**YOUR INSTRUCTIONS:** Retype the material that follows, keeping every word as it is.
==*==
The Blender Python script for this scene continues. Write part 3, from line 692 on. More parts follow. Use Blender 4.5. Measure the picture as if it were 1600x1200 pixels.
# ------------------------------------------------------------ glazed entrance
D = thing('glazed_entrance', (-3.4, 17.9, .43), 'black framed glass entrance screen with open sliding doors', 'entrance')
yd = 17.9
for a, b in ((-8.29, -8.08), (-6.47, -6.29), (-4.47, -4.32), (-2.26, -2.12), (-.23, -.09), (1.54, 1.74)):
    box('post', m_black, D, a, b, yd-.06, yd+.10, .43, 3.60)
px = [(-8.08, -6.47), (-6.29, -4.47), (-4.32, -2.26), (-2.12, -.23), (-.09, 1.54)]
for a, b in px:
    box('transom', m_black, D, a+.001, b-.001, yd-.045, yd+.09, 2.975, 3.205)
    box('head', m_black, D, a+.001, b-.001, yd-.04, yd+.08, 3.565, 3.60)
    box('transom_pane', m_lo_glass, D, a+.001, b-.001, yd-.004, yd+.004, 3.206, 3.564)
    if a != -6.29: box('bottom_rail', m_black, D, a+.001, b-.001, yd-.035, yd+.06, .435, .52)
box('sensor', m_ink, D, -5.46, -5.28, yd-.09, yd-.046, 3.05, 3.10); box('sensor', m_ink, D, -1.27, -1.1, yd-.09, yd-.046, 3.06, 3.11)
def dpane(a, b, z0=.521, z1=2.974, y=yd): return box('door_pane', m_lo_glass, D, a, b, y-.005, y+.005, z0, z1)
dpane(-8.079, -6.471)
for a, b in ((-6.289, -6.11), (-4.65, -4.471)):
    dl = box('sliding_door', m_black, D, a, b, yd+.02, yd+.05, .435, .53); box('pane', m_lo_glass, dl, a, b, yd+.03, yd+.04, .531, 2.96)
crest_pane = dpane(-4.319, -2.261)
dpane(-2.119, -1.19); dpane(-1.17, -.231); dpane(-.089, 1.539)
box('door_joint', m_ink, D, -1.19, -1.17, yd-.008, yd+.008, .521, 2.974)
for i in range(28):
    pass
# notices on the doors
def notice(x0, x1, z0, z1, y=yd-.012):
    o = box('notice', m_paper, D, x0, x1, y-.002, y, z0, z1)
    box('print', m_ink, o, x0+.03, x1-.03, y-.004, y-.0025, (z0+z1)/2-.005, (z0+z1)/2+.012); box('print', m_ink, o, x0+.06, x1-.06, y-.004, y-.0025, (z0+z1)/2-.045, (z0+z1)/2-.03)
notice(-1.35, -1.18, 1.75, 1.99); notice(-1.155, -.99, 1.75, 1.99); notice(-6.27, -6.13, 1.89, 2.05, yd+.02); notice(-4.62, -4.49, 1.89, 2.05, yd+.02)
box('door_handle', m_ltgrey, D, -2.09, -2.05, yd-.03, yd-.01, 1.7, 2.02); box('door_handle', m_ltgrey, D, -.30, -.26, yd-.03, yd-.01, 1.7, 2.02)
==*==
**RESPONSE BELOW:**
The Blender Python script for this scene continues. Write part 3, from line 692 on. More parts follow. Use Blender 4.5. Measure the picture as if it were 1600x1200 pixels.
# ------------------------------------------------------------ glazed entrance
D = thing('glazed_entrance', (-3.4, 17.9, .43), 'black framed glass entrance screen with open sliding doors', 'entrance')
yd = 17.9
for a, b in ((-8.29, -8.08), (-6.47, -6.29), (-4.47, -4.32), (-2.26, -2.12), (-.23, -.09), (1.54, 1.74)):
    box('post', m_black, D, a, b, yd-.06, yd+.10, .43, 3.60)
px = [(-8.08, -6.47), (-6.29, -4.47), (-4.32, -2.26), (-2.12, -.23), (-.09, 1.54)]
for a, b in px:
    box('transom', m_black, D, a+.001, b-.001, yd-.045, yd+.09, 2.975, 3.205)
    box('head', m_black, D, a+.001, b-.001, yd-.04, yd+.08, 3.565, 3.60)
    box('transom_pane', m_lo_glass, D, a+.001, b-.001, yd-.004, yd+.004, 3.206, 3.564)
    if a != -6.29: box('bottom_rail', m_black, D, a+.001, b-.001, yd-.035, yd+.06, .435, .52)
box('sensor', m_ink, D, -5.46, -5.28, yd-.09, yd-.046, 3.05, 3.10); box('sensor', m_ink, D, -1.27, -1.1, yd-.09, yd-.046, 3.06, 3.11)
def dpane(a, b, z0=.521, z1=2.974, y=yd): return box('door_pane', m_lo_glass, D, a, b, y-.005, y+.005, z0, z1)
dpane(-8.079, -6.471)
for a, b in ((-6.289, -6.11), (-4.65, -4.471)):
    dl = box('sliding_door', m_black, D, a, b, yd+.02, yd+.05, .435, .53); box('pane', m_lo_glass, dl, a, b, yd+.03, yd+.04, .531, 2.96)
crest_pane = dpane(-4.319, -2.261)
dpane(-2.119, -1.19); dpane(-1.17, -.231); dpane(-.089, 1.539)
box('door_joint', m_ink, D, -1.19, -1.17, yd-.008, yd+.008, .521, 2.974)
for i in range(28):
    pass
# notices on the doors
def notice(x0, x1, z0, z1, y=yd-.012):
    o = box('notice', m_paper, D, x0, x1, y-.002, y, z0, z1)
    box('print', m_ink, o, x0+.03, x1-.03, y-.004, y-.0025, (z0+z1)/2-.005, (z0+z1)/2+.012); box('print', m_ink, o, x0+.06, x1-.06, y-.004, y-.0025, (z0+z1)/2-.045, (z0+z1)/2-.03)
notice(-1.35, -1.18, 1.75, 1.99); notice(-1.155, -.99, 1.75, 1.99); notice(-6.27, -6.13, 1.89, 2.05, yd+.02); notice(-4.62, -4.49, 1.89, 2.05, yd+.02)
box('door_handle', m_ltgrey, D, -2.09, -2.05, yd-.03, yd-.01, 1.7, 2.02); box('door_handle', m_ltgrey, D, -.30, -.26, yd-.03, yd-.01, 1.7, 2.02)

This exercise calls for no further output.